▶ _Instruction_:
Give every line again exactly as it appears, please, but not the pictures.
-- BEGIN --
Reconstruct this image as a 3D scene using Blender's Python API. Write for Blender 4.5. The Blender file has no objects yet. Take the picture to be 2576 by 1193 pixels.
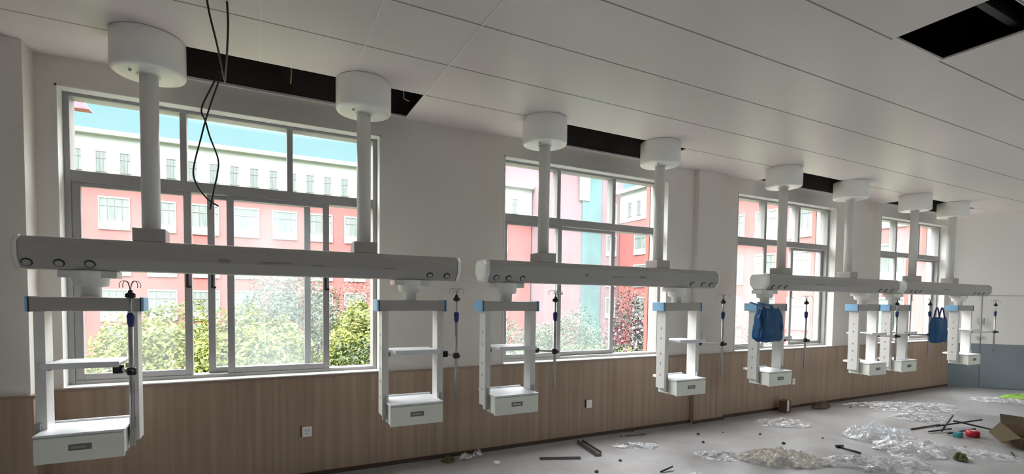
import bpy, bmesh, math, random
from mathutils import Vector, Matrix, noise
C = bpy.context.scene.collection
R = math.radians
PI = math.pi

# ------------------------------------------------------------------ camera
IMG_W, IMG_H = 2576, 1193
def set_camera():
    f, cy, yaw, pitch, roll, h = 1244.19, 802.03, R(27.142), R(-2.295), R(.691), 1.505
    fw = Vector((math.sin(yaw)*math.cos(pitch), math.cos(yaw)*math.cos(pitch), math.sin(pitch)))
    rt = Vector((math.cos(yaw), -math.sin(yaw), 0)); up = rt.cross(fw)
    r2 = rt*math.cos(roll)+up*math.sin(roll); u2 = -rt*math.sin(roll)+up*math.cos(roll)
    cd = bpy.data.cameras.new('camera'); co = bpy.data.objects.new('camera', cd); C.objects.link(co)
    m = Matrix((r2, u2, -fw)).transposed().to_4x4(); m.translation = (0, 0, h)
    co.matrix_world = m
    cd.sensor_fit = 'HORIZONTAL'; cd.sensor_width = 36; cd.lens = 36*f/IMG_W
    cd.shift_y = (cy-IMG_H/2)/IMG_W
    cd.clip_end = 500; cd.clip_start = .05
    bpy.context.scene.camera = co
set_camera()

# ------------------------------------------------------------------ world, sun, exposure
SUN_EL, SUN_AZ = 40, -54          # light comes from behind the camera and the left
SKY_STRENGTH, SUN_STRENGTH, EXPOSURE = 1.0, 1.95, 1.96
SUN_SIDE = 0.5                    # how much brighter the sky is around the sun
sc = bpy.context.scene
w = bpy.data.worlds.new('sky'); sc.world = w; w.use_nodes = True
nt = w.node_tree; nt.nodes.clear()
out = nt.nodes.new('ShaderNodeOutputWorld'); bg = nt.nodes.new('ShaderNodeBackground')
tc = nt.nodes.new('ShaderNodeTexCoord'); sp = nt.nodes.new('ShaderNodeSeparateXYZ')
rp = nt.nodes.new('ShaderNodeValToRGB')
nt.links.new(tc.outputs['Generated'], sp.inputs[0]); nt.links.new(sp.outputs['Z'], rp.inputs[0])
rp.color_ramp.elements[0].position = 0.0; rp.color_ramp.elements[0].color = (.175, .25, .26, 1)
rp.color_ramp.elements[1].position = .8; rp.color_ramp.elements[1].color = (4.0, 3.9, 3.8, 1)
e = rp.color_ramp.elements.new(.28); e.color = (.143, .25, .268, 1)
e2 = rp.color_ramp.elements.new(.38); e2.color = (3.0, 3.1, 3.1, 1)
nt.links.new(rp.outputs[0], bg.inputs[0]); bg.inputs[1].default_value = SKY_STRENGTH
az, el = R(SUN_AZ), R(SUN_EL)
sdir = Vector((-math.sin(az)*math.cos(el), math.cos(az)*math.cos(el), -math.sin(el)))   # travel direction of the sunlight
dp = nt.nodes.new('ShaderNodeVectorMath'); dp.operation = 'DOT_PRODUCT'; dp.inputs[1].default_value = -sdir
nt.links.new(tc.outputs['Generated'], dp.inputs[0])
g1 = nt.nodes.new('ShaderNodeMapRange'); g1.inputs[1].default_value = -.1; g1.inputs[2].default_value = 1; nt.links.new(dp.outputs['Value'], g1.inputs[0])
g2 = nt.nodes.new('ShaderNodeMath'); g2.operation = 'POWER'; g2.inputs[1].default_value = 1.5; nt.links.new(g1.outputs[0], g2.inputs[0])
bg2 = nt.nodes.new('ShaderNodeBackground'); bg2.inputs[0].default_value = (1, .93, .84, 1)
g3 = nt.nodes.new('ShaderNodeMath'); g3.operation = 'MULTIPLY'; g3.inputs[1].default_value = SUN_SIDE; nt.links.new(g2.outputs[0], g3.inputs[0]); nt.links.new(g3.outputs[0], bg2.inputs[1])
add = nt.nodes.new('ShaderNodeAddShader'); nt.links.new(bg.outputs[0], add.inputs[0]); nt.links.new(bg2.outputs[0], add.inputs[1])
nt.links.new(add.outputs[0], out.inputs[0])
sl = bpy.data.lights.new('sun', 'SUN'); sl.energy = SUN_STRENGTH; sl.angle = R(.6); sl.color = (1, .95, .86)
so = bpy.data.objects.new('sun', sl); C.objects.link(so)
so.rotation_euler = sdir.to_track_quat('-Z', 'Y').to_euler(); so.location = (-8, -20, 20)
sc.view_settings.view_transform = 'Standard'; sc.view_settings.look = 'None'
sc.view_settings.exposure = EXPOSURE; sc.view_settings.gamma = 1; sc.view_settings.use_curve_mapping = False
sc.cycles.use_denoising = True
sc.cycles.max_bounces = 10; sc.cycles.diffuse_bounces = 6; sc.cycles.transparent_max_bounces = 24
sc.cycles.caustics_reflective = False; sc.cycles.caustics_refractive = False
sc.cycles.sample_clamp_indirect = 6

X_LEFT = -7.0; CEIL = 3.10; WALL = 4.42; GLASS = 4.55
def portal(name, loc, sx, sz, rot):
    l = bpy.data.lights.new(name, 'AREA'); l.shape = 'RECTANGLE'; l.size = sx; l.size_y = sz
    l.cycles.is_portal = True
    o = bpy.data.objects.new(name, l); C.objects.link(o); o.location = loc; o.rotation_euler = rot
    return o
for k in range(4):
    portal('window_portal', (-.125+3.37*k, 4.75, 1.9), 2.3, 2.2, (R(-90), 0, 0))
for px_, pw_ in ((7.4, 4.4), (12.1, 4.4)):  # portals of the rear openings, added out of view for fill
    portal('window_portal', (px_, -5.05, 1.9), pw_, 2.0, (R(90), 0, 0))

portal('window_portal', (X_LEFT-.1, -3.1, 1.9), 1.8, 2.0, (R(90), 0, R(-90)))  # left wall opening, added out of view to brighten left-facing sides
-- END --
▶ _Reply to the exercise_:
Reconstruct this image as a 3D scene using Blender's Python API. Write for Blender 4.5. The Blender file has no objects yet. Take the picture to be 2576 by 1193 pixels.
import bpy, bmesh, math, random
from mathutils import Vector, Matrix, noise
C = bpy.context.scene.collection
R = math.radians
PI = math.pi

# ------------------------------------------------------------------ camera
IMG_W, IMG_H = 2576, 1193
def set_camera():
    f, cy, yaw, pitch, roll, h = 1244.19, 802.03, R(27.142), R(-2.295), R(.691), 1.505
    fw = Vector((math.sin(yaw)*math.cos(pitch), math.cos(yaw)*math.cos(pitch), math.sin(pitch)))
    rt = Vector((math.cos(yaw), -math.sin(yaw), 0)); up = rt.cross(fw)
    r2 = rt*math.cos(roll)+up*math.sin(roll); u2 = -rt*math.sin(roll)+up*math.cos(roll)
    cd = bpy.data.cameras.new('camera'); co = bpy.data.objects.new('camera', cd); C.objects.link(co)
    m = Matrix((r2, u2, -fw)).transposed().to_4x4(); m.translation = (0, 0, h)
    co.matrix_world = m
    cd.sensor_fit = 'HORIZONTAL'; cd.sensor_width = 36; cd.lens = 36*f/IMG_W
    cd.shift_y = (cy-IMG_H/2)/IMG_W
    cd.clip_end = 500; cd.clip_start = .05
    bpy.context.scene.camera = co
set_camera()

# ------------------------------------------------------------------ world, sun, exposure
SUN_EL, SUN_AZ = 40, -54          # light comes from behind the camera and the left
SKY_STRENGTH, SUN_STRENGTH, EXPOSURE = 1.0, 1.95, 1.96
SUN_SIDE = 0.5                    # how much brighter the sky is around the sun
sc = bpy.context.scene
w = bpy.data.worlds.new('sky'); sc.world = w; w.use_nodes = True
nt = w.node_tree; nt.nodes.clear()
out = nt.nodes.new('ShaderNodeOutputWorld'); bg = nt.nodes.new('ShaderNodeBackground')
tc = nt.nodes.new('ShaderNodeTexCoord'); sp = nt.nodes.new('ShaderNodeSeparateXYZ')
rp = nt.nodes.new('ShaderNodeValToRGB')
nt.links.new(tc.outputs['Generated'], sp.inputs[0]); nt.links.new(sp.outputs['Z'], rp.inputs[0])
rp.color_ramp.elements[0].position = 0.0; rp.color_ramp.elements[0].color = (.175, .25, .26, 1)
rp.color_ramp.elements[1].position = .8; rp.color_ramp.elements[1].color = (4.0, 3.9, 3.8, 1)
e = rp.color_ramp.elements.new(.28); e.color = (.143, .25, .268, 1)
e2 = rp.color_ramp.elements.new(.38); e2.color = (3.0, 3.1, 3.1, 1)
nt.links.new(rp.outputs[0], bg.inputs[0]); bg.inputs[1].default_value = SKY_STRENGTH
az, el = R(SUN_AZ), R(SUN_EL)
sdir = Vector((-math.sin(az)*math.cos(el), math.cos(az)*math.cos(el), -math.sin(el)))   # travel direction of the sunlight
dp = nt.nodes.new('ShaderNodeVectorMath'); dp.operation = 'DOT_PRODUCT'; dp.inputs[1].default_value = -sdir
nt.links.new(tc.outputs['Generated'], dp.inputs[0])
g1 = nt.nodes.new('ShaderNodeMapRange'); g1.inputs[1].default_value = -.1; g1.inputs[2].default_value = 1; nt.links.new(dp.outputs['Value'], g1.inputs[0])
g2 = nt.nodes.new('ShaderNodeMath'); g2.operation = 'POWER'; g2.inputs[1].default_value = 1.5; nt.links.new(g1.outputs[0], g2.inputs[0])
bg2 = nt.nodes.new('ShaderNodeBackground'); bg2.inputs[0].default_value = (1, .93, .84, 1)
g3 = nt.nodes.new('ShaderNodeMath'); g3.operation = 'MULTIPLY'; g3.inputs[1].default_value = SUN_SIDE; nt.links.new(g2.outputs[0], g3.inputs[0]); nt.links.new(g3.outputs[0], bg2.inputs[1])
add = nt.nodes.new('ShaderNodeAddShader'); nt.links.new(bg.outputs[0], add.inputs[0]); nt.links.new(bg2.outputs[0], add.inputs[1])
nt.links.new(add.outputs[0], out.inputs[0])
sl = bpy.data.lights.new('sun', 'SUN'); sl.energy = SUN_STRENGTH; sl.angle = R(.6); sl.color = (1, .95, .86)
so = bpy.data.objects.new('sun', sl); C.objects.link(so)
so.rotation_euler = sdir.to_track_quat('-Z', 'Y').to_euler(); so.location = (-8, -20, 20)
sc.view_settings.view_transform = 'Standard'; sc.view_settings.look = 'None'
sc.view_settings.exposure = EXPOSURE; sc.view_settings.gamma = 1; sc.view_settings.use_curve_mapping = False
sc.cycles.use_denoising = True
sc.cycles.max_bounces = 10; sc.cycles.diffuse_bounces = 6; sc.cycles.transparent_max_bounces = 24
sc.cycles.caustics_reflective = False; sc.cycles.caustics_refractive = False
sc.cycles.sample_clamp_indirect = 6

X_LEFT = -7.0; CEIL = 3.10; WALL = 4.42; GLASS = 4.55
def portal(name, loc, sx, sz, rot):
    l = bpy.data.lights.new(name, 'AREA'); l.shape = 'RECTANGLE'; l.size = sx; l.size_y = sz
    l.cycles.is_portal = True
    o = bpy.data.objects.new(name, l); C.objects.link(o); o.location = loc; o.rotation_euler = rot
    return o
for k in range(4):
    portal('window_portal', (-.125+3.37*k, 4.75, 1.9), 2.3, 2.2, (R(-90), 0, 0))
for px_, pw_ in ((7.4, 4.4), (12.1, 4.4)):  # portals of the rear openings, added out of view for fill
    portal('window_portal', (px_, -5.05, 1.9), pw_, 2.0, (R(90), 0, 0))

portal('window_portal', (X_LEFT-.1, -3.1, 1.9), 1.8, 2.0, (R(90), 0, R(-90)))  # left wall opening, added out of view to brighten left-facing sides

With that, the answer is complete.